OFSTED’s report also omitted data on turnover of pupils. The professors argue that if, as is likely in inner London, turnover was very high, the pupils’ lack of reading capability would have been the fault of another education authority -or even another country.

OFSTED missed the opportunity to conduct an honest investigation into the challenges of literacy in poor urban areas, says the Institute. Instead. it offers “generalised remarks about the use of phonics and whole-class methods”. Using the data collected to blame teachers, generalise about the teaching of reading nationally and stress whole-class teaching and phonics “is quite unjustified”, the professors conclude.

An OFSTED spokeswoman said the chief inspector stood by the reading report as “a valuable contribution to raising standards of literacy”, but she would not be drawn into detailed discussion of the criticisms.

“I don’t know why the Institute is doing this,” the spokeswoman said.“Perhaps for some reason they don’t like OFSTED. Chris Woodhead has taken a very strong stance in criticising various things like teacher training.”

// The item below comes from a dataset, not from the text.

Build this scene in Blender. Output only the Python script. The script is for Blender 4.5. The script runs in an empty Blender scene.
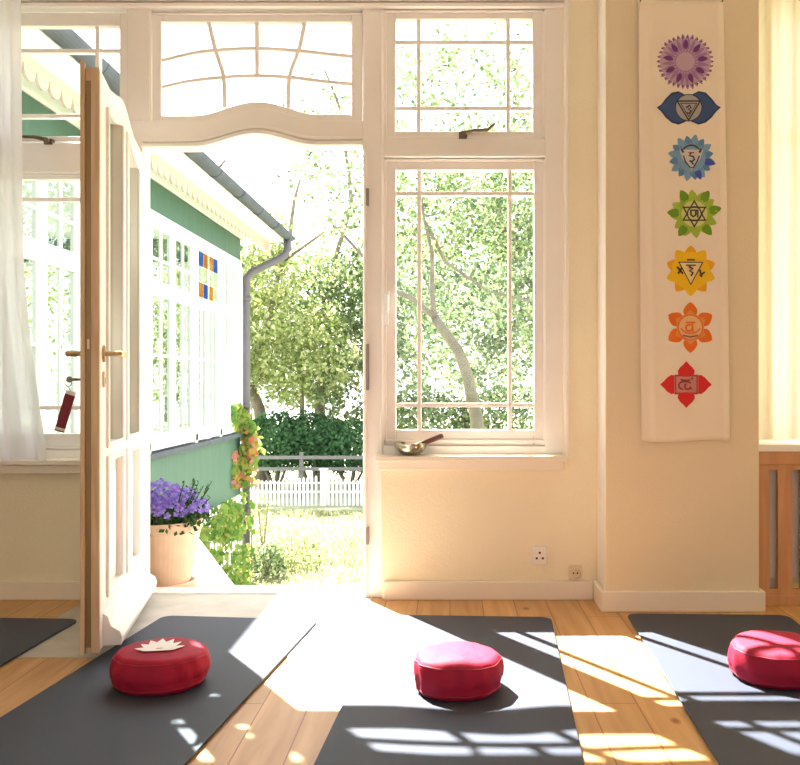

OFSTED’s report also precipitated Chris Woodhead’s controversial decision to reinspect 21 of the 68 primary teacher training courses to focus more sharply on how trainees are taught to teach reading. A month ago it emerged that the Institute was one of the 21 earmarked for a revisit, despite it being awarded top grades by the initial inspectors.

The three boroughs involved in the reading survey were delighted by the Institute’s critique. Michael Keating, chairman of education in Tower Hamlets, said: “We knew at the time we had been stitched up ... and now the country’s leading educational Institute has rubbished the conclusions.”

Peter Mortimore told The TES that he had decided to publish this critique because “OFSTED’s report has been used to justify so many different things. It is treated as bona fide research but it isn’t. The sample is a joke.”